Guggenheim Investment Management has closed on a new $300 million leveraged loan fund that is approximately half ramped up. Notes for the vehicle, called Loan Funding Corp. 2003-1, were priced two weeks ago, said a source. He noted that the fund has a six-month ramp-up period and will target single and double-B names. The fund issued $25 million of class A notes and $12 million of class B notes, rated BBB and BB respectively, according to Fitch Ratings. Pricing on the notes could not be determined.

Half of the proceeds from the notes will be deposited in a swap collateral account held at TD Bank for the benefit of TD Global Finance, which will act as the swap counterparty. The other half of the proceeds will be invested in liquid, senior bank notes rated at least AA with a maturity of no longer than four years. The issuer pledges all the collateral to enter into a total return swap program consisting of a series of total return swap transactions with TD Global Finance that reference the leveraged loans. The source said there is a $4 million equity piece and the deal is approximately 7.5 times leveraged. Officials at Guggenheim declined comment and bankers at TD did not return calls.

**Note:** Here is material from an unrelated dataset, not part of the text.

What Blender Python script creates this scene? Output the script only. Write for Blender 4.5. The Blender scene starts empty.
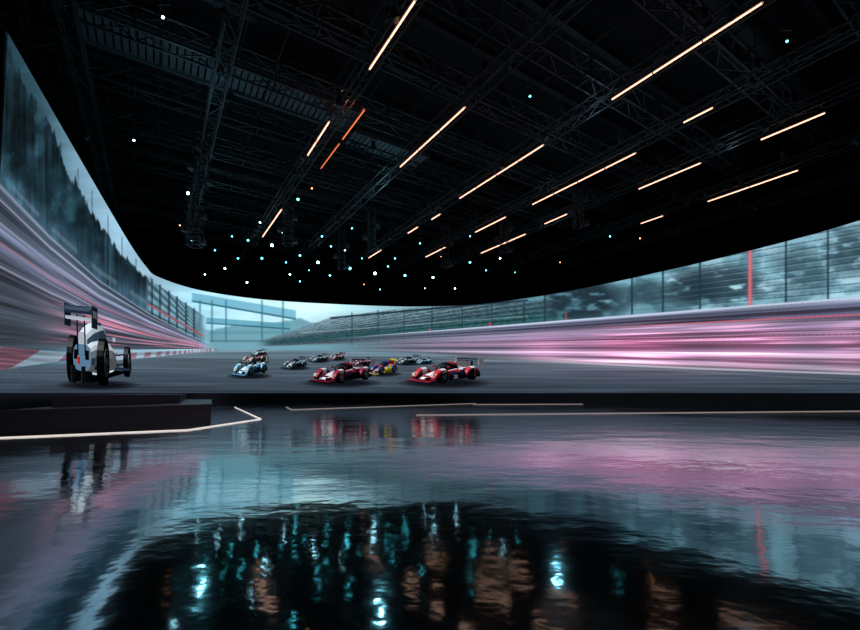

The source said the reasons an asset management firm would use a synthetic deal instead of a cash-flow CLO are speed of execution and the cost of funding. Cigna Investments closed on a $350 million fund with TD in May that uses the same structure (LMW, 5/11). Guggenheim is run by a triumvirate of ex- J.H. Whitney & Co. loan pros using funds from the Guggenheims and other families. Todd Boehly, Steve Sautel and Adrian Duffy, managing directors for the investment shop, left J.H. Whitney last year. Their first vehicle with the firm is called Guggenheim 1888 (9/02). The $448 million deal was led by Wachovia Securities and uses the APEX structure.